Scripts that build scenes:
####################

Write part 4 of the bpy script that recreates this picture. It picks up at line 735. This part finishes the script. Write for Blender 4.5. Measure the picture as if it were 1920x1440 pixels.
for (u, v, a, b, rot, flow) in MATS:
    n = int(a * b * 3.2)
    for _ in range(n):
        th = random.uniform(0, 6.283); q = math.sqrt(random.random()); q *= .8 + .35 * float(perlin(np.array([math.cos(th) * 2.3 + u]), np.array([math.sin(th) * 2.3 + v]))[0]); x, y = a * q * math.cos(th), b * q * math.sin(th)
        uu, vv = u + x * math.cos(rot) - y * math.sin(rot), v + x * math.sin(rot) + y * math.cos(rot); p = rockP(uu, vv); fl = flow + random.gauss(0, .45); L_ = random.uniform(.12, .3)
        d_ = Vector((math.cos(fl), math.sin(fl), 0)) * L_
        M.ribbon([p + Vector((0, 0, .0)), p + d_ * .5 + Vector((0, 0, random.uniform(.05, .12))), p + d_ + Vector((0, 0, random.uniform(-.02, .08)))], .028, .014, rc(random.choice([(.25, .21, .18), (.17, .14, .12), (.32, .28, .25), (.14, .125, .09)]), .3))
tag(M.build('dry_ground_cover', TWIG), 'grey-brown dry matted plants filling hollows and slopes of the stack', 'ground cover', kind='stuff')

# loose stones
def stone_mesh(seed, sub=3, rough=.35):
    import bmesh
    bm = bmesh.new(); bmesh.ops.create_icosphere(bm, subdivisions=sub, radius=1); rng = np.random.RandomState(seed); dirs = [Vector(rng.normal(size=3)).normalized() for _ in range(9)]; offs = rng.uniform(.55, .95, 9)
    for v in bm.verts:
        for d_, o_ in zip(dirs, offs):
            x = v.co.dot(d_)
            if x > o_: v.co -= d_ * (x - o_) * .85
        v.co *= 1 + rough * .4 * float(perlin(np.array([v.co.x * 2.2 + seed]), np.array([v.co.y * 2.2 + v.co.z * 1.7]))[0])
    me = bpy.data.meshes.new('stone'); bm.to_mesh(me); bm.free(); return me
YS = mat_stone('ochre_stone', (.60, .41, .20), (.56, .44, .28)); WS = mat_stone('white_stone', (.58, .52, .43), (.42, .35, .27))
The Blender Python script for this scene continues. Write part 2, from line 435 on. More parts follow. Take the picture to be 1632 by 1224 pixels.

####################

> TASK TO COMPLETE: Every entry above should be retyped exactly as shown.

> EXERCISE RESPONSE:
Write part 4 of the bpy script that recreates this picture. It picks up at line 735. This part finishes the script. Write for Blender 4.5. Measure the picture as if it were 1920x1440 pixels.
for (u, v, a, b, rot, flow) in MATS:
    n = int(a * b * 3.2)
    for _ in range(n):
        th = random.uniform(0, 6.283); q = math.sqrt(random.random()); q *= .8 + .35 * float(perlin(np.array([math.cos(th) * 2.3 + u]), np.array([math.sin(th) * 2.3 + v]))[0]); x, y = a * q * math.cos(th), b * q * math.sin(th)
        uu, vv = u + x * math.cos(rot) - y * math.sin(rot), v + x * math.sin(rot) + y * math.cos(rot); p = rockP(uu, vv); fl = flow + random.gauss(0, .45); L_ = random.uniform(.12, .3)
        d_ = Vector((math.cos(fl), math.sin(fl), 0)) * L_
        M.ribbon([p + Vector((0, 0, .0)), p + d_ * .5 + Vector((0, 0, random.uniform(.05, .12))), p + d_ + Vector((0, 0, random.uniform(-.02, .08)))], .028, .014, rc(random.choice([(.25, .21, .18), (.17, .14, .12), (.32, .28, .25), (.14, .125, .09)]), .3))
tag(M.build('dry_ground_cover', TWIG), 'grey-brown dry matted plants filling hollows and slopes of the stack', 'ground cover', kind='stuff')

# loose stones
def stone_mesh(seed, sub=3, rough=.35):
    import bmesh
    bm = bmesh.new(); bmesh.ops.create_icosphere(bm, subdivisions=sub, radius=1); rng = np.random.RandomState(seed); dirs = [Vector(rng.normal(size=3)).normalized() for _ in range(9)]; offs = rng.uniform(.55, .95, 9)
    for v in bm.verts:
        for d_, o_ in zip(dirs, offs):
            x = v.co.dot(d_)
            if x > o_: v.co -= d_ * (x - o_) * .85
        v.co *= 1 + rough * .4 * float(perlin(np.array([v.co.x * 2.2 + seed]), np.array([v.co.y * 2.2 + v.co.z * 1.7]))[0])
    me = bpy.data.meshes.new('stone'); bm.to_mesh(me); bm.free(); return me
YS = mat_stone('ochre_stone', (.60, .41, .20), (.56, .44, .28)); WS = mat_stone('white_stone', (.58, .52, .43), (.42, .35, .27))
The Blender Python script for this scene continues. Write part 2, from line 435 on. More parts follow. Take the picture to be 1632 by 1224 pixels.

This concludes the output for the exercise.